Киргизский хан Ормон – узурпатор или вождь освободительного движения? Уникальность возведения влиятельного киргизского манапа племени сары-багыш Ормона Ниязбек уулу (Урмана Ниязбекова) в ханы киргизов в 1842 г. состоит в том, что прежде институт ханской власти среди киргизов не существовал: они находились в подчинении чагатайских ханов, затем – джунгарских или казахских монархов, а в XIX в. – кокандских ханов. Все эти правители, как правило, назначали наместников из числа самих киргизов, которым жаловали титулы в соответствии с собственной иерархией. Так, сам Ормон в свое время был пожалован высоким кокандским званием парвоначи [Токтоналиев, 2002, с. 4]. Чингисидов среди киргизов (в отличие от казахов или узбеков) никогда не было, и они выделяли в качестве «белой кости» потомков неких родоначальников киргизского народа [Джамгерчинов, 1950, с. 178].
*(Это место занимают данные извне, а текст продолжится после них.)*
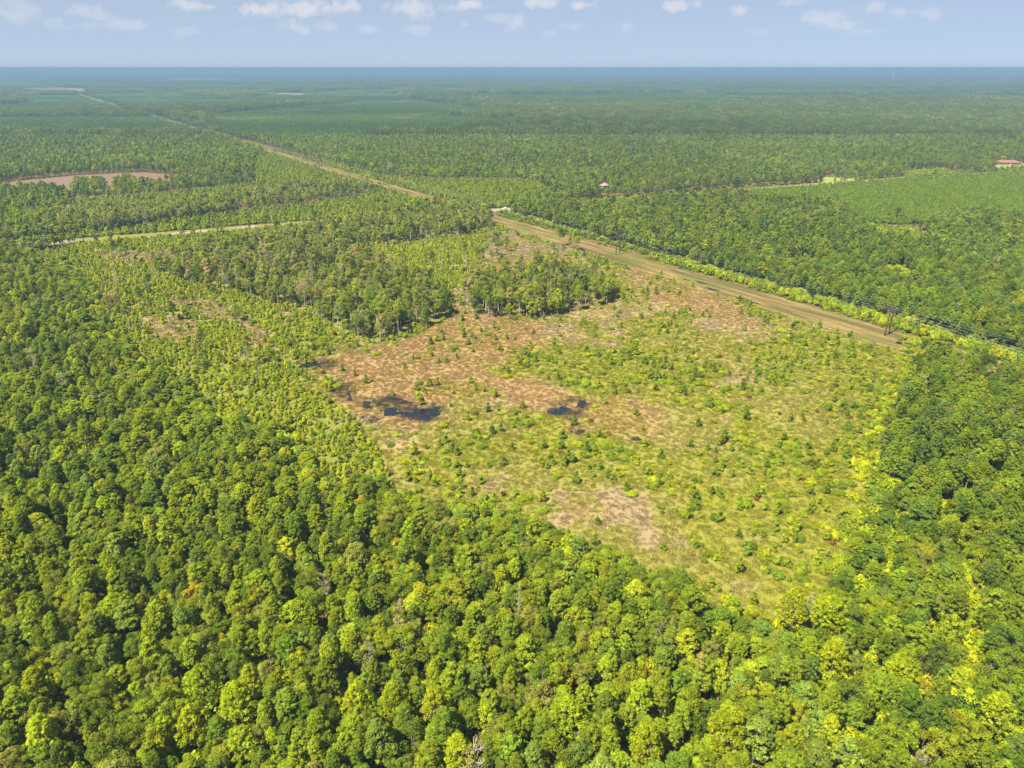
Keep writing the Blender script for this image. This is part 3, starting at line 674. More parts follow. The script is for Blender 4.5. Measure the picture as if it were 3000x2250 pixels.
s, q = sizes(br.sum(), .58, 1.02); t = pick_tint(PAL_BROAD, (.38, .17, .24, .19, .012), br.sum()); t *= (.86 + .28 * reg[br])[:, None]; rt = ((x > 60) & (line_off(x, y) < -12))[br]; t[rt] *= np.array([.86, .92, 1.0]); t[(line_off(x, y) > 12)[br] | (y > 680)[br]] *= np.array([.90, .95, 1.08]); emit('broad', x[br], y[br], s, q * hs[br], t)
s, q = sizes(sl.sum(), .8, 1.2); emit('slender', x[sl], y[sl], s, q, pick_tint(PAL_GROVE, (.34, .2, .2, .1, .18), sl.sum()))
s, q = sizes(ba.sum(), .8, 1.2); emit('bare', x[ba], y[ba], s, q, pick_tint([(.16, .15, .075), (.24, .20, .12), (.13, .15, .05)], (1, .7, 1), ba.sum()))
# scattered trees standing in the regrowth and around the groves
x, y = grid(250, 640, 11); z = zones(x, y); cl = inside(CLEAR, x, y); c2 = inside(CLEAR2, x, y)
m = z['open'] & ~z['g1'] & ~z['g2'] & ~z['corr'] & (z['off'] < -34) & ~z['road'] & ~cl & (rng.random(len(x)) < np.where(c2, .34, .15)); n = m.sum(); k = rng.random(n)
X, Y = x[m], y[m]
for kind, a, b, pal in (('slender', 0, .35, PAL_GROVE), ('broad', .35, .6, PAL_GROVE), ('pine', .6, .85, PAL_PINE[:1] + PAL_PINE[2:]), ('bare', .85, 1.01, [(.18, .17, .09)])):
    j = (k >= a) & (k < b); s = .5 + .45 * rng.random(j.sum()); emit(kind, X[j], Y[j], s, s * 1.1, pick_tint(pal, [1] * len(pal), j.sum()))
for (px, py, kind, s) in ((345, 848, 'bare', 1.15), (395, 812, 'bare', 1.2), (470, 838, 'bare', .8), (560, 830, 'bare', 1.1), (615, 838, 'bare', 1.25), (780, 795, 'bare', 1.3), (845, 880, 'bare', 1.35), (872, 892, 'bare', 1.1), (1115, 1000, 'bare', 1.0), (1295, 800, 'bare', 1.1), (1365, 800, 'bare', 1.1),
                          (2038, 782, 'slender', .95), (1470, 800, 'pine', .95), (1490, 860, 'pine', 1.0), (920, 655, 'pine', .95), (2710, 690, 'pine', 1.0), (2625, 655, 'pine', 1.05), (560, 365, 'broad', 1.2)):
    a, b = P(px, py); pal = {'bare': [(.25, .22, .15)], 'slender': PAL_GROVE[:2], 'pine': PAL_PINE[2:]}.get(kind, PAL_BROAD[2:3])
    emit(kind, np.array([a]), np.array([b]), np.array([s]), np.array([s * 1.05]), pick_tint(pal, [1] * len(pal), 1))
T = {k: np.concatenate(v) for k, v in T.items()}
bigs = np.column_stack([bx, by, rng.random(len(bx)) * 6.283, .82 + .35 * rng.random(len(bx)), .85 + .2 * rng.random(len(bx)), pick_tint([(.150, .195, .014), (.125, .175, .014)], (1, .6), len(bx), .06)])

# regrowth and shrubs
Sx = {k: [] for k in ('sapling', 'shrub', 'withered', 'tuss')}
def emit2(k, x, y, zz, s, sz, tint):
    if len(x): Sx[k].append(np.column_stack([x, y, rng.random(len(x)) * 6.283, s, sz, tint, zz]))
def ground_z(x, y):
    i = np.clip(((x - gx[0]) / DX).round().astype(int), 0, nx - 1); j = np.clip(((y - gy[0]) / DX).round().astype(int), 0, ny - 1)
    ins_ = (x > gx[0]) & (x < gx[-1]) & (y > gy[0]) & (y < gy[-1]); return np.where(ins_, Z[j, i], 0.0)
PAL_SHRUB = [(.175, .215, .016), (.130, .185, .020), (.190, .215, .016), (.095, .145, .026)]
PAL_SAP = [(.155, .205, .024), (.195, .230, .022), (.120, .172, .028)]
x, y = grid(112, 640, 1.75); z = zones(x, y); cm, wm, gm, pm = cover_masks(x, y); op = z['open'] & ~z['strip'] & ~z['road']
zz = ground_z(x, y); op &= zz > -.12
gapn = fbm(x, y, 9, 81); n40 = fbm(x, y, 40, 83)
p_dense = np.where(z['g1'] | z['g2'], .22, .76) * (1 - .84 * pm) * sstep(.28, .45, gapn + .12)
p_clear = .026 + .03 * sstep(.45, .6, n40) + .30 * gm * sstep(.34, .55, gapn) + .012 * (1 - wm); p_clear *= np.where(wm > .4, .55, 1)
p = np.where(cm > .5, p_clear, p_dense); take = op & (rng.random(len(x)) < p)
sapf = np.where(cm > .5, .34 + .3 * wm, .52 + .3 * (fbm(x, y, 35, 85) - .5)); is_s = take & (rng.random(len(x)) < sapf); is_h = take & ~is_s
wi = is_h & (cm > .5) & (rng.random(len(x)) < .02 + .16 * sstep(.5, .6, fbm(x, y, 40, 87)) * (gm < .35)); is_h &= ~wi
s = np.where(cm > .5, .6 + .65 * rng.random(len(x)), .50 + .6 * rng.random(len(x)) ** 1.6); h = s * (.85 + .4 * rng.random(len(x)))
t = pick_tint(PAL_SAP, (.5, .35, .2), len(x)); t[cm > .5] *= np.array([.68, .78, 1.0]); emit2('sapling', x[is_s], y[is_s], zz[is_s], s[is_s], h[is_s], t[is_s])
s = np.where(cm > .5, .55 + 1.15 * rng.random(len(x)) ** 1.7, .55 + .65 * rng.random(len(x))); h = s * np.where(cm > .5, .75, 1.1)
t = pick_tint(PAL_SHRUB, (.40, .45, .02, .18), len(x)) * np.array([.86, .88, 1.0]); t = np.where((cm < .5)[:, None], t * np.array([1.0, 1.0, 1.0]), t)
emit2('shrub', x[is_h], y[is_h], zz[is_h], s[is_h], h[is_h], t[is_h])
n = wi.sum(); s = .5 + .5 * rng.random(n); emit2('withered', x[wi], y[wi], zz[wi], s, s * 1.15, pick_tint([(.085, .050, .026), (.105, .070, .030), (.070, .044, .030)], (1, 1, .6), n))
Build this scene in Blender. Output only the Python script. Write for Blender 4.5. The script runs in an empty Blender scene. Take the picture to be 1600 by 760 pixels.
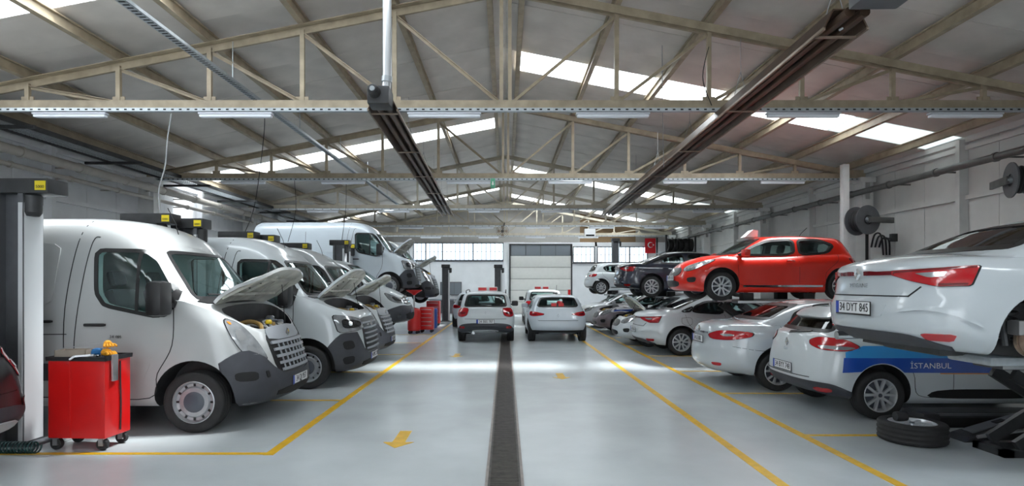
import bpy, bmesh, math, random
import numpy as np
from mathutils import Vector, Matrix
from mathutils.bvhtree import BVHTree
from mathutils.geometry import delaunay_2d_cdt
random.seed(7)
PI = math.pi
SC = bpy.context.scene
COL = SC.collection
# ---------------------------------------------------------------- camera, world, sun, exposure
FPX, HORIZON, VPX, CAMH = 900.0, 445.0, 790.0, 1.74
cd = bpy.data.cameras.new('camera'); cam = bpy.data.objects.new('camera', cd); COL.objects.link(cam)
cam.location = (0, 0, CAMH); cam.rotation_euler = (PI/2, 0, 0)
cd.sensor_fit = 'HORIZONTAL'; cd.sensor_width = 36.0; cd.lens = 36.0*FPX/1600
cd.shift_x = (800-VPX)/1600; cd.shift_y = (HORIZON-380)/1600
cd.clip_start = .05; cd.clip_end = 300
SC.camera = cam
w = bpy.data.worlds.new('sky'); SC.world = w; w.use_nodes = True
bg = w.node_tree.nodes['Background']; bg.inputs['Color'].default_value = (.86, .93, 1.0, 1); bg.inputs['Strength'].default_value = 3.6
sd = bpy.data.lights.new('sun', 'SUN'); sun = bpy.data.objects.new('sun', sd); COL.objects.link(sun)
sun.rotation_euler = Vector((-3.2, -.9, -6.6)).to_track_quat('-Z', 'Y').to_euler(); sd.energy = 28; sd.angle = math.radians(9); sd.color = (1, .98, .95)
SC.view_settings.view_transform = 'Standard'; SC.view_settings.look = 'None'
SC.view_settings.gamma = 1; SC.view_settings.exposure = 0.25
SC.view_settings.use_curve_mapping = False

# ---------------------------------------------------------------- materials
MATS = {}
def mat(name, col, rough=.5, metal=0, coat=0, noise=0, nscale=6, bump=0, bscale=60, emit=0, spec=.5, stretch=None):
    m = bpy.data.materials.new(name); m.use_nodes = True; MATS[name] = m
    nt = m.node_tree; b = nt.nodes['Principled BSDF']
    b.inputs['Base Color'].default_value = (*col, 1); b.inputs['Roughness'].default_value = rough
    b.inputs['Metallic'].default_value = metal; b.inputs['Coat Weight'].default_value = coat
    b.inputs['Coat Roughness'].default_value = .04; b.inputs['Specular IOR Level'].default_value = spec
    if emit:
        b.inputs['Emission Color'].default_value = (*col, 1); b.inputs['Emission Strength'].default_value = emit
    if noise or bump:
        tc = nt.nodes.new('ShaderNodeTexCoord'); src = tc.outputs['Object']
        if stretch:
            mp = nt.nodes.new('ShaderNodeMapping'); mp.inputs['Scale'].default_value = stretch
            nt.links.new(src, mp.inputs['Vector']); src = mp.outputs['Vector']
    if noise:
        n = nt.nodes.new('ShaderNodeTexNoise'); n.inputs['Scale'].default_value = nscale; n.inputs['Detail'].default_value = 5
        nt.links.new(src, n.inputs['Vector'])
        r = nt.nodes.new('ShaderNodeMapRange'); r.inputs['From Min'].default_value = .3; r.inputs['From Max'].default_value = .7
        r.inputs['To Min'].default_value = 1-noise; r.inputs['To Max'].default_value = 1+noise*.6
        nt.links.new(n.outputs['Fac'], r.inputs['Value'])
        h = nt.nodes.new('ShaderNodeMix'); h.data_type = 'RGBA'; h.blend_type = 'MULTIPLY'; h.inputs['Factor'].default_value = 1
        h.inputs['A'].default_value = (*col, 1); nt.links.new(r.outputs['Result'], h.inputs['B']); nt.links.new(h.outputs['Result'], b.inputs['Base Color'])
    if bump:
        n2 = nt.nodes.new('ShaderNodeTexNoise'); n2.inputs['Scale'].default_value = bscale; nt.links.new(src, n2.inputs['Vector'])
        bp = nt.nodes.new('ShaderNodeBump'); bp.inputs['Strength'].default_value = bump; bp.inputs['Distance'].default_value = .01
        nt.links.new(n2.outputs['Fac'], bp.inputs['Height']); nt.links.new(bp.outputs['Normal'], b.inputs['Normal'])
    return m
def glassmat(name, tint, rough=.03, refl=.5):
    m = bpy.data.materials.new(name); m.use_nodes = True; MATS[name] = m
    nt = m.node_tree; nt.nodes.clear()
    o = nt.nodes.new('ShaderNodeOutputMaterial'); t = nt.nodes.new('ShaderNodeBsdfTransparent'); t.inputs['Color'].default_value = (*tint, 1)
    g = nt.nodes.new('ShaderNodeBsdfGlossy'); g.inputs['Roughness'].default_value = rough
    lw = nt.nodes.new('ShaderNodeLayerWeight'); lw.inputs['Blend'].default_value = .5; pw = nt.nodes.new('ShaderNodeMath'); pw.operation = 'POWER'; pw.inputs[1].default_value = 4
    nt.links.new(lw.outputs['Facing'], pw.inputs[0]); f = nt.nodes.new('ShaderNodeMapRange'); f.inputs['To Min'].default_value = .06*refl; f.inputs['To Max'].default_value = .8; nt.links.new(pw.outputs[0], f.inputs['Value'])
    mx = nt.nodes.new('ShaderNodeMixShader'); nt.links.new(f.outputs[0], mx.inputs[0]); nt.links.new(t.outputs[0], mx.inputs[1]); nt.links.new(g.outputs[0], mx.inputs[2])
    nt.links.new(mx.outputs[0], o.inputs['Surface']); return m
def skymat(name, tint, fac):
    m = bpy.data.materials.new(name); m.use_nodes = True; MATS[name] = m
    nt = m.node_tree; nt.nodes.clear()
    o = nt.nodes.new('ShaderNodeOutputMaterial'); t = nt.nodes.new('ShaderNodeBsdfTransparent'); t.inputs['Color'].default_value = (*tint, 1)
    g = nt.nodes.new('ShaderNodeBsdfTranslucent'); g.inputs['Color'].default_value = (*tint, 1)
    mx = nt.nodes.new('ShaderNodeMixShader'); mx.inputs[0].default_value = fac
    nt.links.new(t.outputs[0], mx.inputs[1]); nt.links.new(g.outputs[0], mx.inputs[2])
    nt.links.new(mx.outputs[0], o.inputs['Surface']); return m

mat('white_paint', (.56, .60, .62), .28, coat=.6, noise=.03, nscale=3)
mat('van_paint', (.46, .475, .475), .32, coat=.5, noise=.05, nscale=2.5)
mat('cool_paint', (.54, .60, .65), .28, coat=.6, noise=.03, nscale=3)
mat('pearl_paint', (.47, .51, .535), .25, coat=.7, noise=.03, nscale=3)
mat('red_paint', (.66, .016, .005), .28, coat=.5, noise=.04, nscale=3)
mat('navy_paint', (.035, .04, .06), .22, coat=.9, noise=.05)
mat('black_paint', (.010, .010, .013), .3, coat=.5)
mat('mauve_paint', (.20, .16, .18), .4, coat=.4, noise=.2)
mat('silver_paint', (.55, .57, .59), .3, metal=.3, coat=.5)
mat('interior', (.16, .17, .175), .7); mat('cab_lining', (.50, .58, .58), .7)
mat('seat_cloth', (.11, .12, .13), .85, noise=.2, nscale=30)
mat('black_trim', (.012, .012, .013), .35)
mat('dark_plastic', (.046, .049, .060), .55, noise=.12, nscale=8, bump=.15, bscale=300)
mat('grey_plastic', (.30, .32, .35), .45)
mat('gap', (.009, .009, .010), .8)
mat('rubber', (.022, .022, .023), .75, noise=.3, nscale=12, bump=.2, bscale=120)
mat('alloy', (.60, .62, .64), .32, metal=.45)
mat('steel_wheel', (.42, .43, .45), .4, metal=.7, noise=.15, nscale=10)
mat('hubcap_dark', (.07, .08, .10), .4)
mat('chrome', (.75, .77, .8), .12, metal=1)
mat('disc_steel', (.33, .25, .2), .45, metal=.8, noise=.4, nscale=14)
mat('lamp_red', (.42, .006, .012), .15, coat=1)
mat('lamp_dark_red', (.14, .004, .008), .15, coat=1)
mat('lamp_clear', (.38, .40, .42), .12, coat=1, metal=.45, noise=.3, nscale=9)
mat('lamp_chrome', (.62, .64, .66), .15, metal=.7, coat=1)
mat('lamp_black', (.02, .021, .025), .12, coat=1)
mat('lamp_amber', (.75, .25, .03), .2, coat=1)
glassmat('glass', (.86, .95, .94)); glassmat('dark_glass', (.34, .36, .38))
mat('plate_white', (.72, .73, .74), .4); mat('plate_blue', (.02, .06, .4), .4); mat('plate_ink', (.01, .01, .012), .5)
mat('stripe_blue', (.012, .075, .42), .3, coat=.5); mat('stripe_sky', (.04, .30, .68), .3, coat=.5); mat('stripe_white', (.85, .87, .9), .3)
mat('engine_black', (.03, .03, .032), .5, noise=.4, nscale=9); mat('engine_metal', (.50, .50, .49), .45, metal=.3, noise=.4, nscale=9)
mat('engine_brass', (.35, .22, .07), .5, noise=.3); mat('yellow_cap', (.85, .6, .03), .4)
mat('hood_under', (.60, .59, .53), .55, noise=.28, nscale=5)
mat('sign_white', (.85, .85, .85), .35); mat('sign_red', (.7, .05, .05), .4)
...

Тем не менее в 1842 г. (а по некоторым сведениям даже в 1831 г.) Ормон был торжественно возведен в ханы, и его власть была признана рядом киргизских родов. Сама церемония интронизации (поднятие на белом войлоке) и последующие действия новоизбранного хана свидетельствовали о заимствовании традиций из опыта чингисидских государств. Хан издавал указы (в русской традиции – «декреты», по-видимому, имелись в виду ханские ярлыки), создал ханский совет, исполнявший также и судебные полномочия [Абрамзон, 2002, с. 23; Омурбеков, 2007, с. 228–230]. Таким образом, киргизский хан, по крайней мере формально, видел себя в какой-то степени преемником ханской власти Чингисидов, на которую в силу своего происхождения, а также отсутствия традиций этого института в Киргизии, прав не имел.